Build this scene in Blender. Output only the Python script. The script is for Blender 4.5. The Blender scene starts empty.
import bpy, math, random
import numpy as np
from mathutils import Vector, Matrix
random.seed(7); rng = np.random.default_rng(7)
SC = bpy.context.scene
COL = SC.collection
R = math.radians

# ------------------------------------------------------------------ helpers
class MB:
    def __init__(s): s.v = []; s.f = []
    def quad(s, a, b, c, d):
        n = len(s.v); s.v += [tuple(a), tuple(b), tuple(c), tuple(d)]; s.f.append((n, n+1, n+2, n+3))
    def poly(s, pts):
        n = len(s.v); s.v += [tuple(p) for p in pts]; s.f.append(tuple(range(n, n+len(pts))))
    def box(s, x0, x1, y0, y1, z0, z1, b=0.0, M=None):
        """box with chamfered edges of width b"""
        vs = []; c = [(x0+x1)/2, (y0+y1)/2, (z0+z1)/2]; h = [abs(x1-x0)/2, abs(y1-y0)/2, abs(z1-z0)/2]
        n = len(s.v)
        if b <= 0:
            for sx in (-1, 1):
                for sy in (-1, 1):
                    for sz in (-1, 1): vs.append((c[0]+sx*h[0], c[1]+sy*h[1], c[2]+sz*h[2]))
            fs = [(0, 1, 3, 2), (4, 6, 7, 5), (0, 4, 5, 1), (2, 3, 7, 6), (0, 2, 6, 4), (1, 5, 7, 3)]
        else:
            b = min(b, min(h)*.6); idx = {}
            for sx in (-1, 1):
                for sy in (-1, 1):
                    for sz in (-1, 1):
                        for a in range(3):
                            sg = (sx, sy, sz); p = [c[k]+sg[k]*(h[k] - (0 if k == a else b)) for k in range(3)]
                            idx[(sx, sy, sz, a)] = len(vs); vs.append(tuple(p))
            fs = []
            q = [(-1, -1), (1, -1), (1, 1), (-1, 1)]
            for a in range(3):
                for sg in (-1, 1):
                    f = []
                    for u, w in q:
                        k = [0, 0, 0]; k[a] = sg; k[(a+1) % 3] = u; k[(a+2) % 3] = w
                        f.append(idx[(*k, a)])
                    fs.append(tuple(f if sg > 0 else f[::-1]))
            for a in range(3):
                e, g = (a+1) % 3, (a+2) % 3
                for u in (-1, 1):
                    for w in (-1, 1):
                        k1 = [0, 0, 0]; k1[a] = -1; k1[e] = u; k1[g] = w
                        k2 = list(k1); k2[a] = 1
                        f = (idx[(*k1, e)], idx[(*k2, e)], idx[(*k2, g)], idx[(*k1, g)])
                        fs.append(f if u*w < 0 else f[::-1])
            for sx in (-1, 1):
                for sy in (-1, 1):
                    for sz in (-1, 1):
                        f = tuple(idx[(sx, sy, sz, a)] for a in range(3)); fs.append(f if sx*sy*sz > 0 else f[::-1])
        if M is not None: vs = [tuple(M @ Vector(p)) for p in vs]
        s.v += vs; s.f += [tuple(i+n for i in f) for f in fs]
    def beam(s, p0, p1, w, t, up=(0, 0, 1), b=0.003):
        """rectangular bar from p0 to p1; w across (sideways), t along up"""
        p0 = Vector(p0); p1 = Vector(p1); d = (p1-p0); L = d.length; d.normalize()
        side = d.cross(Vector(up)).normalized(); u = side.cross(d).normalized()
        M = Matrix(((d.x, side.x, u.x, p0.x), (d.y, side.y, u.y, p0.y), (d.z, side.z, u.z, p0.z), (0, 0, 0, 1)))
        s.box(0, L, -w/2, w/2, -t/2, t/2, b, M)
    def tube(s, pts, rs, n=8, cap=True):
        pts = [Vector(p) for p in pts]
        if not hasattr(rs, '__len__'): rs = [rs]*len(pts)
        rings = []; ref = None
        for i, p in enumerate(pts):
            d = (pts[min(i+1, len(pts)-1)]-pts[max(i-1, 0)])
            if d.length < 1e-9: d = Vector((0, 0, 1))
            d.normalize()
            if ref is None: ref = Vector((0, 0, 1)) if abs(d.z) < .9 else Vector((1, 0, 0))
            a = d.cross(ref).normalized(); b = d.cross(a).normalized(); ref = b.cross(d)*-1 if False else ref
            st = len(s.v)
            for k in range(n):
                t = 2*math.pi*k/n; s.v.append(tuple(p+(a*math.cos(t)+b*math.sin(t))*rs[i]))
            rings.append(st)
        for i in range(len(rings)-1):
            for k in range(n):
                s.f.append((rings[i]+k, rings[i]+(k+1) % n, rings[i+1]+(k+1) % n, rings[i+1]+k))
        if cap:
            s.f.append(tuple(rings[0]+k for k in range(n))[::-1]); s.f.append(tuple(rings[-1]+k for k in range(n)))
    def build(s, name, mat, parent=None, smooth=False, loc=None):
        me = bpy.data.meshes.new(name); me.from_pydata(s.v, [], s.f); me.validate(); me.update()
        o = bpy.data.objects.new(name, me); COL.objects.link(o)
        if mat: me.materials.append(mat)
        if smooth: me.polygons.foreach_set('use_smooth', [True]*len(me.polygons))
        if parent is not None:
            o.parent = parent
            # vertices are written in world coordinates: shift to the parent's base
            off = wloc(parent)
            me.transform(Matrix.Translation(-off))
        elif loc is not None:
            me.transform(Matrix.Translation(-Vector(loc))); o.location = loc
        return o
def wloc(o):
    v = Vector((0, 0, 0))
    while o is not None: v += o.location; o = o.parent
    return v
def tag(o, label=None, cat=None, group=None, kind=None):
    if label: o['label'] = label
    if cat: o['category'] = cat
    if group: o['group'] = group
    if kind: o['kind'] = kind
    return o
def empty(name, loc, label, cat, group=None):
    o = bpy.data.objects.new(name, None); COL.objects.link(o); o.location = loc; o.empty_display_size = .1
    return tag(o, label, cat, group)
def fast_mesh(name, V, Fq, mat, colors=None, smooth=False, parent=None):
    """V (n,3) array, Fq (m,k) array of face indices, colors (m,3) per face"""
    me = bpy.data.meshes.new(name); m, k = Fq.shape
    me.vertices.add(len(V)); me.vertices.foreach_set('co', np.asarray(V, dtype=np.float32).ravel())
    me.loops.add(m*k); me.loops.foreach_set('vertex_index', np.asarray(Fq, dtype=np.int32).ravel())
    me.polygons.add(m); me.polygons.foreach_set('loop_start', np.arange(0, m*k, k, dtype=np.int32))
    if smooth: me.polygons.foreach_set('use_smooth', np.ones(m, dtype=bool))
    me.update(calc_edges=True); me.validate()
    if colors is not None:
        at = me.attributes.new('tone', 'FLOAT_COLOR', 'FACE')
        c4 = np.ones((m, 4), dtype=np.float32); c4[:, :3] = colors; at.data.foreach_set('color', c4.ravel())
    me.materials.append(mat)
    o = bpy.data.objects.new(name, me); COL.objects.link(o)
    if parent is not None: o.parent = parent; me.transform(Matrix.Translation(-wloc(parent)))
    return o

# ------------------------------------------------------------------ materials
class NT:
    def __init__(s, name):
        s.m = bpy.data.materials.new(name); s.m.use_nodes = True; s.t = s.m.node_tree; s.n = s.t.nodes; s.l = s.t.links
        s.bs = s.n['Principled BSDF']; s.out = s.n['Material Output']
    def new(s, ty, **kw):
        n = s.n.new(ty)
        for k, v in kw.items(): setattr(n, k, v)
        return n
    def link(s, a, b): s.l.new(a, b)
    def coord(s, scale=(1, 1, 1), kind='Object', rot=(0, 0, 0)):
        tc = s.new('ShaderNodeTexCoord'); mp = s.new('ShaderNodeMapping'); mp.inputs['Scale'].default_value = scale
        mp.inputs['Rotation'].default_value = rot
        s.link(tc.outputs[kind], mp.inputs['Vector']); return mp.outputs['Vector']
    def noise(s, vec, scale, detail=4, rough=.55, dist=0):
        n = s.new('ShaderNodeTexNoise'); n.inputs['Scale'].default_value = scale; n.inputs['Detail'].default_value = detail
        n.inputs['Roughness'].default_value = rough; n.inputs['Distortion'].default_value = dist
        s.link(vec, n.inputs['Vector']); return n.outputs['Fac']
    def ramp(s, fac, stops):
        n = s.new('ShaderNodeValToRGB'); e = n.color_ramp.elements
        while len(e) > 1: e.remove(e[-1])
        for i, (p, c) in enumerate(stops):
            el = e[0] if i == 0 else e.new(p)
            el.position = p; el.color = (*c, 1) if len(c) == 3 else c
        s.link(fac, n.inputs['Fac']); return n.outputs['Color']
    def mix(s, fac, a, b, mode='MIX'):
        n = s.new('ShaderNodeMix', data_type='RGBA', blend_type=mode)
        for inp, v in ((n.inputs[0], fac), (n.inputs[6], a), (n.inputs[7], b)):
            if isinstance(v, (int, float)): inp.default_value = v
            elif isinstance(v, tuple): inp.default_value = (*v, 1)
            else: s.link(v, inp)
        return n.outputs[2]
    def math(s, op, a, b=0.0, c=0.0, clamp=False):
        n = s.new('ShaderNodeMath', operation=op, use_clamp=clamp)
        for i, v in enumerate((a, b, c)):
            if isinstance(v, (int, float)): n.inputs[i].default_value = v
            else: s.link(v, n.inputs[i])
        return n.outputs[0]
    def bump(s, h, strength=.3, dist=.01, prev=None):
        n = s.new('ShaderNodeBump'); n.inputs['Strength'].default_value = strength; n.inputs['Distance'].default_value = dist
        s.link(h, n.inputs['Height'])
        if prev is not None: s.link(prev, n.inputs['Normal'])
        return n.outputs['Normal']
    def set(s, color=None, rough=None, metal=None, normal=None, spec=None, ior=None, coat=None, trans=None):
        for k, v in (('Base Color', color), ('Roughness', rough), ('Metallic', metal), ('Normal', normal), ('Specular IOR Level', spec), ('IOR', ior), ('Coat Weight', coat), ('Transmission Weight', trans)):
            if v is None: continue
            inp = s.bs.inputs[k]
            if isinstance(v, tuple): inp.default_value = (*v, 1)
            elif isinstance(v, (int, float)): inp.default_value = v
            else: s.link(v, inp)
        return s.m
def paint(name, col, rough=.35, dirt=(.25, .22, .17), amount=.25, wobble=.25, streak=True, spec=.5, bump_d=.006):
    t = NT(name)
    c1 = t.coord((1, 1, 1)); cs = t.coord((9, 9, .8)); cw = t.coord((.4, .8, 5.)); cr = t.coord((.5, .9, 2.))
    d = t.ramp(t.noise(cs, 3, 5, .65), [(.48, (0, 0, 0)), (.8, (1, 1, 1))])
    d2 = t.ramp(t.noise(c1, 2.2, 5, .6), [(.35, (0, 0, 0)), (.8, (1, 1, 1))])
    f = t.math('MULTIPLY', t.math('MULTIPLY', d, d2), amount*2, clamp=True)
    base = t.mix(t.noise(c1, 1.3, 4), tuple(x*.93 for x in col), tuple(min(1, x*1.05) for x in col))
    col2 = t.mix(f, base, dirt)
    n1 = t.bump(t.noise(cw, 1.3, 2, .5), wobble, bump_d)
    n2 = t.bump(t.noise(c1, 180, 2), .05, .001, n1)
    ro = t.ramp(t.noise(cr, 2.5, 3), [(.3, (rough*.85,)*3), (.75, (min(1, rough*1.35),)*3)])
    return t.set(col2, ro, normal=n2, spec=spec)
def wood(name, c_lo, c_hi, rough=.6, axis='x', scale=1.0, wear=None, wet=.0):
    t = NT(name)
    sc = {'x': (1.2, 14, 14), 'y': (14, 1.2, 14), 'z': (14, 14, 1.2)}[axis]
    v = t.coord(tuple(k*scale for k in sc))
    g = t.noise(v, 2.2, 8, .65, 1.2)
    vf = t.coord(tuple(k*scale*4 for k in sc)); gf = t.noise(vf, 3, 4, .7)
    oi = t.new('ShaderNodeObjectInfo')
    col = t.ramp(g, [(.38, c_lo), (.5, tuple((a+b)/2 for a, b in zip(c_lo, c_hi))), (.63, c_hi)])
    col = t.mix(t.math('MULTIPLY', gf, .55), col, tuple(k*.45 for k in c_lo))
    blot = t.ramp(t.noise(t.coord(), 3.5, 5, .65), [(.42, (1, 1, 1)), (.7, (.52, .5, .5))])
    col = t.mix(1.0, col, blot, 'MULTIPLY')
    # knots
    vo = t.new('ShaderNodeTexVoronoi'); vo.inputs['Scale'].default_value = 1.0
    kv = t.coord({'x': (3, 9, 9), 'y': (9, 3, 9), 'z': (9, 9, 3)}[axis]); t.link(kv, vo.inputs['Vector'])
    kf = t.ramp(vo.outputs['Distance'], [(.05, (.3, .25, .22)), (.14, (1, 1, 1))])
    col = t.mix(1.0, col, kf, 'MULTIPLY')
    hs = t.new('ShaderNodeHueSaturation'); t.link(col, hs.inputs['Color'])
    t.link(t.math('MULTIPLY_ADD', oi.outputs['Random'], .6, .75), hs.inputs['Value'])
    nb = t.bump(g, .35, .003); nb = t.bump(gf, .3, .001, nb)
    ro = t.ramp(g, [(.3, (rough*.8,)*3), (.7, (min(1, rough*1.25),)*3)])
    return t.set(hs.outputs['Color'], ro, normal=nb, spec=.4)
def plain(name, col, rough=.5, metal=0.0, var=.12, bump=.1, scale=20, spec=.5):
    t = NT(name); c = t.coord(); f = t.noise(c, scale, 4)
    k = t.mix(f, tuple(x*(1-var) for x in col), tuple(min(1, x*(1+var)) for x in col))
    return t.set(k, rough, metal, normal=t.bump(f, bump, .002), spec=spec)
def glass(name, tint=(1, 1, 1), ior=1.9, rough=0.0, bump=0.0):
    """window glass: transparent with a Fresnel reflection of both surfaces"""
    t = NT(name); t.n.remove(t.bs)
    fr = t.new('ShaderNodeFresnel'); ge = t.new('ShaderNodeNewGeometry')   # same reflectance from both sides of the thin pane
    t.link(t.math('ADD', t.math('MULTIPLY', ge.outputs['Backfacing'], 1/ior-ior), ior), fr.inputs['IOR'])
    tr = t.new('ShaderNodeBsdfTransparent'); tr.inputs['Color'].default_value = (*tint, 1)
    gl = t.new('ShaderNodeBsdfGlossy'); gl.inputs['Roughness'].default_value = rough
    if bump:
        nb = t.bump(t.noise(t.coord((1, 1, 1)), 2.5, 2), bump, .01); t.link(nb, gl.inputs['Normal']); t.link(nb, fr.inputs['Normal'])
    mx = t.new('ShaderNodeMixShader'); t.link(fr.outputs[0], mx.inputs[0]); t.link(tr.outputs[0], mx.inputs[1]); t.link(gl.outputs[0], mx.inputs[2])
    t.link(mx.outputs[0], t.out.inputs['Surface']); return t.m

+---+

◆ EXERCISE REQUIREMENTS ◆
Looking at the material above, please copy exactly every line from its first line through the line containing "R = math.radians", with both ends included and nothing else.

◆ EXERCISE RESPONSE ◆
Build this scene in Blender. Output only the Python script. The script is for Blender 4.5. The Blender scene starts empty.
import bpy, math, random
import numpy as np
from mathutils import Vector, Matrix
random.seed(7); rng = np.random.default_rng(7)
SC = bpy.context.scene
COL = SC.collection
R = math.radians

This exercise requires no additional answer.